A couple of resources if you are interested in historical material:
The Morgan Library &: Museum’s Music Manuscripts Online, which as works by J. S. Bach, Beethoven, Brahms, Chopin, Debussy, Fauré, Haydn, Liszt, Mahler, Massenet, Mendelssohn, Mozart, Puccini, Schubert, and Schumann, and others.
Digital Image Archive of Medieval Music (DIAMM).

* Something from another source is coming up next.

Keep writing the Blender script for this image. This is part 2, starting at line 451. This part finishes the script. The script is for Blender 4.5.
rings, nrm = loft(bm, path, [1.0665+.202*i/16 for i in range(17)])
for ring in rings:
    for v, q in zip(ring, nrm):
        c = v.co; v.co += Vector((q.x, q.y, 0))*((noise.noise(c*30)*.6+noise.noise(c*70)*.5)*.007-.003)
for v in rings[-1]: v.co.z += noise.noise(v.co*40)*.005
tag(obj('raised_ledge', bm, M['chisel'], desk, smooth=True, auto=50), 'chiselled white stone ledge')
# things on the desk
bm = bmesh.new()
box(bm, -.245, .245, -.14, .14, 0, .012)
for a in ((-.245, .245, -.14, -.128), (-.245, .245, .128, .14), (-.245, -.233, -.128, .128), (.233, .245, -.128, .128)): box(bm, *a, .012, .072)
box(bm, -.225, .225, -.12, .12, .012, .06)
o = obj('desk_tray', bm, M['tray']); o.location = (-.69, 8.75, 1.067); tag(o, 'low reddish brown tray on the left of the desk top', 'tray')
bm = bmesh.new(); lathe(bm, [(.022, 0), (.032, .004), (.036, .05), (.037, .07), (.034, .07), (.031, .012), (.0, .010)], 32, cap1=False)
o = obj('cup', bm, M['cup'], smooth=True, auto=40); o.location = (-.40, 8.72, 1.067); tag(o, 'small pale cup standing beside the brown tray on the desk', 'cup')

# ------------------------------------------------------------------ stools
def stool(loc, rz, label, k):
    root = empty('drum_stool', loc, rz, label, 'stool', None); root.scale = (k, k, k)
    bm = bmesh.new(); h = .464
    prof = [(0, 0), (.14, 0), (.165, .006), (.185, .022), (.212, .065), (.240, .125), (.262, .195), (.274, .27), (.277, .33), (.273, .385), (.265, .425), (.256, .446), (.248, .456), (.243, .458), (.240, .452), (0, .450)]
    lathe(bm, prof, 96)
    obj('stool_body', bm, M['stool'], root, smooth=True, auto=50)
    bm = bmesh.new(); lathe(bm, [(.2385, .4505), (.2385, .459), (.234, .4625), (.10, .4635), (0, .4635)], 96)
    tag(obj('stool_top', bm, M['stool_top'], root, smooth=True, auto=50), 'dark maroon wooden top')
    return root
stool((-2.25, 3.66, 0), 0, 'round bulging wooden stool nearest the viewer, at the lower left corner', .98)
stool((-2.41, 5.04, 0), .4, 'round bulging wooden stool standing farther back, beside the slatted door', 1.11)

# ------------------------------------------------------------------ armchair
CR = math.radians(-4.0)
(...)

The sources archived include all the currently known fragmentary sources of polyphony up to 1550 in the UK (almost all of these are available for study through this website); all the ‘complete’ manuscripts in the UK; a small number of important representative manuscripts from continental Europe; a significant portion of fragments from 1300-1450 from Belgium, France, Italy, Switzerland and Spain. Such a collection of images, created under strict protocols to ensure parity across such a varied collection, has never before been possible, and represents an extraordinary resource for study of the repertory as a whole. Although these manuscripts have been widely studied since their gradual discovery by scholars at various times over the past century, dealing with the repertory as a whole has been hampered by the very wide geographical spread of the manuscripts and the limitations of microfilm or older b/w photography. Fragments are far more numerous than complete sources, but most of them are the sole remaining representatives of lost manuscripts. Some are barely legible and hard to place and interpret. They amount to a rich but widely scattered resource that has been relatively neglected, partly because of difficulty of access, legibility and comparison of materials that are vulnerable to damage and loss.
Being aware, of course, that music notation has evolved over the years and capturing medieval works will require mastery of their notations.
A mapping from any form of medieval notation to Alda I am sure would be of great interest.